_Description of the task_
Give back an exact copy of the lines from the start of the material through the line bearing "track, 'glider', .022)". Include both ends and nothing else.

+ + + +

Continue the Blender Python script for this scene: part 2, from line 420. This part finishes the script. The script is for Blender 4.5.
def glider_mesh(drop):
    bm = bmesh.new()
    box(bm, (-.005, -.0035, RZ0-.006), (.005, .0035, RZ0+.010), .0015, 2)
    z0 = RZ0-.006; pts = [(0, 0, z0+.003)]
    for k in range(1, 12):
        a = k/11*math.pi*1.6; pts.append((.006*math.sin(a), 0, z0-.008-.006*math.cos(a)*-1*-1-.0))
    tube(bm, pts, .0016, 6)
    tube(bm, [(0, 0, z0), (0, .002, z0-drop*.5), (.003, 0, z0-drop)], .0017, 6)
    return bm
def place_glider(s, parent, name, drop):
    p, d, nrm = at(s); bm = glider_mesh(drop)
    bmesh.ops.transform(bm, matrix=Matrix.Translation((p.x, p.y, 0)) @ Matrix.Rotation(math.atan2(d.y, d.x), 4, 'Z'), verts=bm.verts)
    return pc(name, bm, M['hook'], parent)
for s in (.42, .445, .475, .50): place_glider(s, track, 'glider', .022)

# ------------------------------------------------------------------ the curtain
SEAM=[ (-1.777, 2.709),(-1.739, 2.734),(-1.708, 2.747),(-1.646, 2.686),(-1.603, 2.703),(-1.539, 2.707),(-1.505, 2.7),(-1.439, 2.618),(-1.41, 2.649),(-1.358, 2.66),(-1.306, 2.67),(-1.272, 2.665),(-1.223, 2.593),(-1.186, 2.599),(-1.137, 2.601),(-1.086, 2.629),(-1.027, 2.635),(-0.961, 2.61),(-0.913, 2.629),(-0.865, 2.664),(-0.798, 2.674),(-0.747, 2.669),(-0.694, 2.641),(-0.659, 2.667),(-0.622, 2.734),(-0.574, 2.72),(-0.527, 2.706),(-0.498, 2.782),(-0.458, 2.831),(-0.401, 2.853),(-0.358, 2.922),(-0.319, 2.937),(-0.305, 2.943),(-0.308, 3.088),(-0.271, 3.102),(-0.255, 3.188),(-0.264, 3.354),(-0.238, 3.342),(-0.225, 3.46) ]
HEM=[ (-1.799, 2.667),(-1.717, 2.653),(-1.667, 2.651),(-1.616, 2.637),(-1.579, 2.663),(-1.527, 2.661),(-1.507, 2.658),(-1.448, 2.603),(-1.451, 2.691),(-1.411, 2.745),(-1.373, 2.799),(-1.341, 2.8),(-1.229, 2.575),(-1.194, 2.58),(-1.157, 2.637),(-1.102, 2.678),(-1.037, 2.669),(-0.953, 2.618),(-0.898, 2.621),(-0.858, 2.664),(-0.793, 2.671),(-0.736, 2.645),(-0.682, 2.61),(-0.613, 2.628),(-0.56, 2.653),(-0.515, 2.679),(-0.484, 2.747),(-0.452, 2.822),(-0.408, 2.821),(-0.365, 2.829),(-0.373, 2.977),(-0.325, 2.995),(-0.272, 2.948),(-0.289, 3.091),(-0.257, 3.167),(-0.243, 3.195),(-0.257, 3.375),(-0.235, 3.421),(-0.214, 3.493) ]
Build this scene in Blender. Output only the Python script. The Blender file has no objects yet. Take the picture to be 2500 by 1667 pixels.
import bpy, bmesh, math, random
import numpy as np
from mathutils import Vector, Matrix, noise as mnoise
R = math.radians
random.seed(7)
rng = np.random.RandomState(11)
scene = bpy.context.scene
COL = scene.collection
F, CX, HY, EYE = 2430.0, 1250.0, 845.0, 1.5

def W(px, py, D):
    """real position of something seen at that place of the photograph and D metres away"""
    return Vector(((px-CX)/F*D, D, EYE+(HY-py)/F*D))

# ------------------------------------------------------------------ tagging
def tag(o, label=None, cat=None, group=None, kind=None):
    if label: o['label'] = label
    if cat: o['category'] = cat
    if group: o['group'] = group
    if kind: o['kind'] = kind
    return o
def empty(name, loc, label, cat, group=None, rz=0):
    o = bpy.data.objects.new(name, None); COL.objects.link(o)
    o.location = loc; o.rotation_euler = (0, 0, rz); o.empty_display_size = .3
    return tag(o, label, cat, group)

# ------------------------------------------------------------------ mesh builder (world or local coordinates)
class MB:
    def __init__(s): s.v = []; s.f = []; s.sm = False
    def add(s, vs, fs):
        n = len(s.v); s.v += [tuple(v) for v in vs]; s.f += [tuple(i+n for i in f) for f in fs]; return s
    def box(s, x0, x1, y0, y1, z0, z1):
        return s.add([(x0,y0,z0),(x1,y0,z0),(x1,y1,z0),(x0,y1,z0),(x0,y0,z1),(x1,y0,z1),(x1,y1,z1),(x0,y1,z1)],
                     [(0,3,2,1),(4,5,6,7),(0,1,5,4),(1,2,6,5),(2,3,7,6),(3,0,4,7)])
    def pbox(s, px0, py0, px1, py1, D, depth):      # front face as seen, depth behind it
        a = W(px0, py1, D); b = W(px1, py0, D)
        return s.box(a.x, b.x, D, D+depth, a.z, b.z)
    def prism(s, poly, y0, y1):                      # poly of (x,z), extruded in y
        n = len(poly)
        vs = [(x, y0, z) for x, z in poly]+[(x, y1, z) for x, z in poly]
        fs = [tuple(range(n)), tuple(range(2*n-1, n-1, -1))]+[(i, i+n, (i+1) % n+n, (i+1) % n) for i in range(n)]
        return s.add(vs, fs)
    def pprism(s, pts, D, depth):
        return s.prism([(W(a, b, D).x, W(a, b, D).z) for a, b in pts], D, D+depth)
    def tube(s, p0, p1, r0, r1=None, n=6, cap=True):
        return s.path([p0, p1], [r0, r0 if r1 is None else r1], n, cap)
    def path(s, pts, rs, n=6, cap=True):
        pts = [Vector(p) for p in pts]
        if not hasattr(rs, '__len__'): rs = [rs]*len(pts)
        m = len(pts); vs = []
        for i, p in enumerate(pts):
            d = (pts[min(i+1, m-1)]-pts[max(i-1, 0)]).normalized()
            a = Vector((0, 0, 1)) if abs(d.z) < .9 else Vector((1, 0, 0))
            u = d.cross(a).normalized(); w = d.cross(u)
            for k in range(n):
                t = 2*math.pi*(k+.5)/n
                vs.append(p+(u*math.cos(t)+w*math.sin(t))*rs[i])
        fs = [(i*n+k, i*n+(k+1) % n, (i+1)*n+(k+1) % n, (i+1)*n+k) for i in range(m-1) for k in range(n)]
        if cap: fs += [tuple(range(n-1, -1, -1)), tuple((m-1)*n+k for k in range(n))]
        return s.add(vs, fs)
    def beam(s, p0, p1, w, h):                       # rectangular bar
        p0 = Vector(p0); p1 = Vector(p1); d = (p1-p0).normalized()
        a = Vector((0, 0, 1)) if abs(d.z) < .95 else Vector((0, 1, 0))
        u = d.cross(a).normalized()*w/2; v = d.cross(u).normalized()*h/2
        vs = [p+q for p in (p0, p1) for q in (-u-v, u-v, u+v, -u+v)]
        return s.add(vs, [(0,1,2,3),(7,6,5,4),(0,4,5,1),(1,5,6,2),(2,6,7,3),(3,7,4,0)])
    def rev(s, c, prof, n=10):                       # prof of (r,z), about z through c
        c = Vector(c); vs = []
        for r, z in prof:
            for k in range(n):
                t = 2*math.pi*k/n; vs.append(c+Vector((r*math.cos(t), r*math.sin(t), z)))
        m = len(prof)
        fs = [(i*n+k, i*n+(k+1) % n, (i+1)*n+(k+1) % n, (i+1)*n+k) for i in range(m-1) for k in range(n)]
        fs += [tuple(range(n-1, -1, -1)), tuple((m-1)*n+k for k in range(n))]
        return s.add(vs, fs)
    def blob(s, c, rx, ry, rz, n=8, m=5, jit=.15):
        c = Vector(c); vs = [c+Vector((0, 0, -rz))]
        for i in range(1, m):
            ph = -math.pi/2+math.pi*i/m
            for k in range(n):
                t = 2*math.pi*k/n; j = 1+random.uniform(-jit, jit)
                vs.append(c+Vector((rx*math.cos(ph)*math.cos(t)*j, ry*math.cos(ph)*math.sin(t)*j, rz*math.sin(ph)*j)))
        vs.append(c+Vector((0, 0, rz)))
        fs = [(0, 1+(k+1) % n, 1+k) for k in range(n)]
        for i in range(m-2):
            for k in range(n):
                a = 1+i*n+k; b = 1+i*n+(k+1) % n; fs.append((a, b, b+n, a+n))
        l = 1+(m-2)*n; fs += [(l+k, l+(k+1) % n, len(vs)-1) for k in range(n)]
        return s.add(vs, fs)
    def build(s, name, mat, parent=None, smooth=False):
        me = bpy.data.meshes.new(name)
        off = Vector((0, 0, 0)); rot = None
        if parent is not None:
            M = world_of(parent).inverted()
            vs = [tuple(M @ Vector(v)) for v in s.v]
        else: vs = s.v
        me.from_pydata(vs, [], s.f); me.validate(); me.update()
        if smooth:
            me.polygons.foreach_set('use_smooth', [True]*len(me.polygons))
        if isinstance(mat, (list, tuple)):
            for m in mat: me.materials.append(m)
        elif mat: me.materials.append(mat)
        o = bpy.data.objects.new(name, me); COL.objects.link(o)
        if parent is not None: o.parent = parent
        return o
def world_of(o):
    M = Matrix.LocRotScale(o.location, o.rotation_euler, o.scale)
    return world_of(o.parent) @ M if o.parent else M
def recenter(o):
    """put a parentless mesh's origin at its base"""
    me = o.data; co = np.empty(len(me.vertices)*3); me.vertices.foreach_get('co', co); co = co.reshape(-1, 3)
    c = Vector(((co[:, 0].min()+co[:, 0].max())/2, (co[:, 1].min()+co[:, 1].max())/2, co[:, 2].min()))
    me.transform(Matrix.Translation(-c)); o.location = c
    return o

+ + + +

_Exercise response_
Continue the Blender Python script for this scene: part 2, from line 420. This part finishes the script. The script is for Blender 4.5.
def glider_mesh(drop):
    bm = bmesh.new()
    box(bm, (-.005, -.0035, RZ0-.006), (.005, .0035, RZ0+.010), .0015, 2)
    z0 = RZ0-.006; pts = [(0, 0, z0+.003)]
    for k in range(1, 12):
        a = k/11*math.pi*1.6; pts.append((.006*math.sin(a), 0, z0-.008-.006*math.cos(a)*-1*-1-.0))
    tube(bm, pts, .0016, 6)
    tube(bm, [(0, 0, z0), (0, .002, z0-drop*.5), (.003, 0, z0-drop)], .0017, 6)
    return bm
def place_glider(s, parent, name, drop):
    p, d, nrm = at(s); bm = glider_mesh(drop)
    bmesh.ops.transform(bm, matrix=Matrix.Translation((p.x, p.y, 0)) @ Matrix.Rotation(math.atan2(d.y, d.x), 4, 'Z'), verts=bm.verts)
    return pc(name, bm, M['hook'], parent)
for s in (.42, .445, .475, .50): place_glider(s, track, 'glider', .022)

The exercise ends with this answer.